Flashbacks

A Half-Century of Friendship with Finnish Renaissance Man Jörn Donner

A Half-Century of Friendship with Finnish Renaissance Man Jörn Donner

Had Jörn Donner been born anywhere other than Finland, he would have been world-famous. As it was, he dominated the Finnish cultural scene for several decades. Prolific writer, film critic, director, and producer, as well as a politician and the cofounder of the Finnish Film Archive (at the age of twenty-four), Jörn stayed a close and cherished friend for more than fifty years. 

We first met in Stockholm in the fall of 1964, when I interviewed him about his first features as a director, made in Sweden—notably To Love, a romantic comedy with the Polish heartthrob Zbigniew Cybulski. Jörn was a Swedish-speaking Finn, one of a minority of some 6 percent in Finland. He wrote in Swedish and had been appointed film critic at the Stockholm morning newspaper Dagens Nyheter in 1961. He had made an auspicious debut behind the camera for Sandrew studios in Stockholm with A Sunday in September, which won the Opera Prima prize at the Venice Festival in 1963, and I knew of his reputation as one of the first in-depth interpreters of Bergman’s work. Throughout his life he remained fascinated by Bergman, and we called on his expertise at Criterion on numerous occasions, for example when he and I discussed Smiles of a Summer Night for a supplement for Bergman’s classic comedy. He also contributed a ninety-minute documentary on Bergman for the Criterion edition of Wild Strawberries.

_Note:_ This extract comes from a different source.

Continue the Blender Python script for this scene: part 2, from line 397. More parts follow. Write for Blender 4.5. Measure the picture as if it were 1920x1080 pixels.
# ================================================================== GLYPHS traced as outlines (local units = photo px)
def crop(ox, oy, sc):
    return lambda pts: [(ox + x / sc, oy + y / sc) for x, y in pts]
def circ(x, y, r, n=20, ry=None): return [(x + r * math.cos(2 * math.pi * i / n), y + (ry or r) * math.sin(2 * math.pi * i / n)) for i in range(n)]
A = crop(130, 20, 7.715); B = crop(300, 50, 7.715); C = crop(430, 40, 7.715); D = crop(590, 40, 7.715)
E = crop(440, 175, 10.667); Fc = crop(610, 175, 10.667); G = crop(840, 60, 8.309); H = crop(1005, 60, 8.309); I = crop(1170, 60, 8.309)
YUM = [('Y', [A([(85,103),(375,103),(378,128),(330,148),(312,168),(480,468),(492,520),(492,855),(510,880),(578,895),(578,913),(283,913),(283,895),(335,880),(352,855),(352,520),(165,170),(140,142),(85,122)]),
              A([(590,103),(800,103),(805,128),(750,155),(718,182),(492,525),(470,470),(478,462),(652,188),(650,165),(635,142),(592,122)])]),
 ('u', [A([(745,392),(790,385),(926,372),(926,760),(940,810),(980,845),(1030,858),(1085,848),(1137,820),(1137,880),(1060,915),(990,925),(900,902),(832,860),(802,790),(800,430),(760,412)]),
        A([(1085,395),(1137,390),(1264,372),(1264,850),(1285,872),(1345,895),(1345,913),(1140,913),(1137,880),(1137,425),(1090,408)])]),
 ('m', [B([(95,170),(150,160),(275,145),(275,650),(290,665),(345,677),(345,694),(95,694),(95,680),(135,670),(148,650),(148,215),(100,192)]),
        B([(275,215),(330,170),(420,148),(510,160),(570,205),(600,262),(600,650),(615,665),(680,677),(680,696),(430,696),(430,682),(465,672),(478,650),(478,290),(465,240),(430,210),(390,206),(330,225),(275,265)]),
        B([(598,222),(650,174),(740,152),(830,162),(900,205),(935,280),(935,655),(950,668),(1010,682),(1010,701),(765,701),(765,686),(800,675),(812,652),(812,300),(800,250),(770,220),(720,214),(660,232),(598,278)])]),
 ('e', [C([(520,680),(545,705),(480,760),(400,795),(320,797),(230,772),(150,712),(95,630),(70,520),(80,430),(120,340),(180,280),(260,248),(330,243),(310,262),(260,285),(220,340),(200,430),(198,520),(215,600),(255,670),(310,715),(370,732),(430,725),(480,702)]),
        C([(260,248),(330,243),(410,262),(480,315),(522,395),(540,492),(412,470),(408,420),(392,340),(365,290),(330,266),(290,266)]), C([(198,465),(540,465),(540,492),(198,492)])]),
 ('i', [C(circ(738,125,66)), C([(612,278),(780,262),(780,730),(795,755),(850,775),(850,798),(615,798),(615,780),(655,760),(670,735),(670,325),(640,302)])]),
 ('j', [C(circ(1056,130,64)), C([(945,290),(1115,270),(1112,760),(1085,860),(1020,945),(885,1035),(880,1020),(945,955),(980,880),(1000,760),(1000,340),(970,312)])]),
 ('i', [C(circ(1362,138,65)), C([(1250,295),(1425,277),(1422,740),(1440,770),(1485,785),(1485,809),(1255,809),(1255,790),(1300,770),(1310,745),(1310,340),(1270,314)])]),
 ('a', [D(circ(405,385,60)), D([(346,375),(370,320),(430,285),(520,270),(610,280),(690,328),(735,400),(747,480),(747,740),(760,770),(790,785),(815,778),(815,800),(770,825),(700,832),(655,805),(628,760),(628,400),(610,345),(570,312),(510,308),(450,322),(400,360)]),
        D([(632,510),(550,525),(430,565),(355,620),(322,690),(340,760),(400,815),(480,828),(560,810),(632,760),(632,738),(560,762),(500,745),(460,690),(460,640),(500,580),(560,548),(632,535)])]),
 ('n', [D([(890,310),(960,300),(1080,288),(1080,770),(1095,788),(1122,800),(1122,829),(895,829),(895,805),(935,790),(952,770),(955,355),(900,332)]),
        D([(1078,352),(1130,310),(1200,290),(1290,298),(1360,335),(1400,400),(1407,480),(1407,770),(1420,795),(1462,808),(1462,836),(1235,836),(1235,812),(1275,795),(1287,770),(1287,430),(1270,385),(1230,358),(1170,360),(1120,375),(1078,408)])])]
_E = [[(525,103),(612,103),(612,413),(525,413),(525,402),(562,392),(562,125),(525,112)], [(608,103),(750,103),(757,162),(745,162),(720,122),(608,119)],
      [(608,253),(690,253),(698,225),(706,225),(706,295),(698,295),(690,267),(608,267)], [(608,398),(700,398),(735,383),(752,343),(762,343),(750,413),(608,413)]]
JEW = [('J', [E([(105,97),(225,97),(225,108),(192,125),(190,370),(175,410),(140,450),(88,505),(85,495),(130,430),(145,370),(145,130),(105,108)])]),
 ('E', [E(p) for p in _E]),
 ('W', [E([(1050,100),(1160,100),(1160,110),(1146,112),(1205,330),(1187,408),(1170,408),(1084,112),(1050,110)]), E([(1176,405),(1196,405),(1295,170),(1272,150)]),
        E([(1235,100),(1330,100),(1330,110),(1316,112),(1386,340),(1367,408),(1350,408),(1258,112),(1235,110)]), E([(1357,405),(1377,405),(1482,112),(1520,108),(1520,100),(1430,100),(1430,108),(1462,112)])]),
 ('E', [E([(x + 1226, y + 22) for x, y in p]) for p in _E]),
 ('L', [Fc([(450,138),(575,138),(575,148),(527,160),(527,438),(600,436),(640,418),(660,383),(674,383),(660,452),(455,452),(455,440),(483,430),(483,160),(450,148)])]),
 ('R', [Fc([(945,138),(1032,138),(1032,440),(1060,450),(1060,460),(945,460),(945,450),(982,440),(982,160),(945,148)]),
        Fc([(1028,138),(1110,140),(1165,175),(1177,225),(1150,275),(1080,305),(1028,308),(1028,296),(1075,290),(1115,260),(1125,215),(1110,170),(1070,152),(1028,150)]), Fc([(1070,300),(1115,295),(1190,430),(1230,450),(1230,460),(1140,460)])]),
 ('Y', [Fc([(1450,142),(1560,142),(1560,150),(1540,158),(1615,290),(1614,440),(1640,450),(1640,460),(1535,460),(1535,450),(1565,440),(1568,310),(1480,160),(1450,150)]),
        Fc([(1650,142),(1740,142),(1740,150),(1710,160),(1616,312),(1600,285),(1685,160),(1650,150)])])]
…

A year after our first meeting, when I was back in Stockholm writing about new Swedish cinema for the Financial Times, he called me one evening at my hotel and suggested he show me some clips from his film in progress, Adventure Starts Here (1965). The chain-smoking young man of thirty-two who drove me at breakneck speed out to the laboratory that night was charisma incarnate. Sardonic, egotistical, and remarkably knowledgeable about world affairs, Jörn obliged you to take him on his terms or not at all. But some of his earlier works, like Adventure Starts Here and Rooftree (1967), were austere and humorless to such a degree that they flopped at the box office, even though they starred Harriet Andersson, by then Jörn’s partner. She would dominate perhaps his most thoughtful film, Anna (1970), about a doctor, recently divorced, going out to an island to reflect on her situation.